Many of the university’s 235 self-identified Native students regularly come to the Longhouse, AISPs building on campus, for the various cultural events and support services there. And a number of them earn a minor in American Indian studies, as do non-Native students whose disciplines – social work, education, planning, nursing, public health administration, etc. – bring them into contact with Native populations, Almeida said. It helps bring cultural relevance to those disciplines.

Recruitment is a strong part of what AISP does. Denise Jackson, 19, a sophomore at Eastern, is a Port Gamble S’klallam tribal member from Nespelem, Wash., on the Spokane Indian Reservation. She is the first in her family to attend college.

Long before she enrolled, she had been in contact with Nicole DeVon, AISPs counselor/recruiter, a link she said she needed to even consider higher education.

“It needs to be personal, one-on-one,” DeVon said. “Because of our small number of students and because we are an invisible minority for the most part, it becomes more critical to retain students. If we don’t make it personal for our students, we lose them.”

DeVon said that nationally, about 1 percent of students at state and private (non-tribal) colleges are American Indian, “but at Eastern, we’re 2 percent of the student body.”

Education at a particular school often becomes a family tradition. Wendy Wynecoop, 43, a liaison for the school district at Wellpinit High School in Wellpinit, Wash., took classes at EWU in the 1980s and is finishing her degree through the online extended learning program. Her son, Monty Ford Jr., 22, is a senior communications major on campus, and her daughter, Chanel Ford, 19, is a junior (she did Running Start in high school) studying public relations and communications, also on campus.
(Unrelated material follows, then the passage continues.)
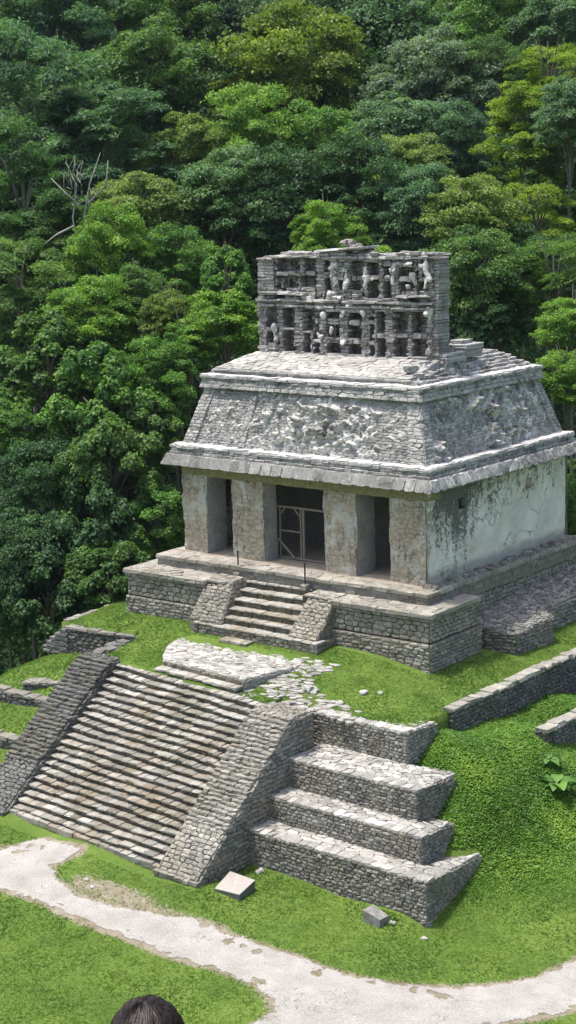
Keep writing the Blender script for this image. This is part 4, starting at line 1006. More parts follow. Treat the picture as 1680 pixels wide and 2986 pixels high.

“It was natural for us (to attend EWU) because there are a number of Native students there, so it can be comfortable for us,” Wynecoop said. “It’s just one hour away, near yet far.”

That distance factor was important for Jackson, too: “There’s a good education program, but it’s close to home, and I need that.”

It was neither family tradition nor closeness to home that brought Garcia, who had been a construction worker and firefighter, to EWU. It was the fact that his girlfriend, who he met in Durango, Colo., was coming to the area.

But he realized he really wanted to go back to the reservation and help with substance abuse. Education would be the key, said Garcia, president of the EWU Native American Students Association.

Culture and traditions are important to him, which is why he said he wants to maintain a strong Native presence at the university – and why the upcoming 40th anniversary powwow is such an emphasis. Put on free to all by NASA, the powwow at Reese Court is expected to draw 600 people – tribal members from as far away as Canada, Montana and the Southwest (including Hopi traditional dancers from Arizona) and members of the public.

There will be traditional dancing, singing and drumming along with Indian tacos and vendors selling artwork, crafts and clothing. The students will present a free salmon dinner Saturday, during which there will be dances presented by other ethnic clubs from campus, including Hawaiian and Polynesian clubs and the African African Alliance.

“This is not traditional at a powwow, by any means, but we want to include the diversity from our campus in this celebration,” Garcia said.

The significance of the survival of 40 years of an American Indian Studies program and an annual powwow isn’t lost on the Native students.

“It is a celebration of our culture,” said Denise Jackson, vice president of NASA and hopes to learn the Salish language and teach it at reservation schools, “but we are also interested in other ethnic groups learning about our culture and to bring us all together.

“And it also lets everyone know we’re still here.”